I just threw up in my mouth when I read this. I've never used this language so maybe my experience doesn't apply here but I'm imagining all the different security implications that ive seen arise from failing to check error codes.


Replies

josevalimlast Sunday at 6:29 AM

That’s actually a good example. Imagine someone forgot to check the error code from an API response. In some languages, they may attempt to parse it as if it was successful request, and succeed, leading to a result with nulls, empty arrays, or missing data that then spreads through the system. In Elixir, parsing would most likely fail thanks to pattern matching [1] and if it by any chance that fails in a core part of the system, that failure will be isolated and that particular component can be restarted.

Elixir is not about willingly ignoring error codes or failure scenarios. It is about naturally limiting the blast radius of errors without a need to program defensively (as in writing code for scenarios you don’t know “just in case”).

1: https://dashbit.co/blog/writing-assertive-code-with-elixir

toast0last Sunday at 6:52 AM

Ok, so it's not really that you're not checking error codes. It's that you can write stuff like

   ok = whatever().
If whatever is successful and idomatic, it returns ok, or maybe a tuple of {ok, SomeReturn}. In that case, execution would continue. If it returns an error tuple like {error, Reason}... "Let it crash" says you can just let it crash... You didn't have anything better to do, the built in crash because {error, Reason} will do fine.

Or you could do a

   case whatever of
      ok -> ok;
      {error, nxdomain} -> ok
   end.
If it was fine to get nxdomain error, but any other error isn't acceptable... It will just crash, and that's good or at least ok. Better than having to enumerate all the possible errors, or having a catchall that then explicitly throws an eeror. It's especially hard to enumerate all possible errors because the running system can change and may return a new error that wasn't enumerated when the requesting code was written.

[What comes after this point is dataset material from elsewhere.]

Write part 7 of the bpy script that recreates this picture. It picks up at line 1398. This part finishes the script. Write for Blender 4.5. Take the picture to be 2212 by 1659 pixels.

There's lots of places where crashing isn't actually what you want, and you have to capture all errors, explicitly log it, and then move on... But when you can, checking for success or success and a handful of expected and recoverable errors is very nice.

vendiddylast Sunday at 11:43 AM

If get a chance to read some Elixir/Erlang code you'll see that pattern matching is used frequently to assert expected error codes. It does not mean ignore errors.

This is a common misunderstanding because unfortunately the slogan is frequently misinterpreted.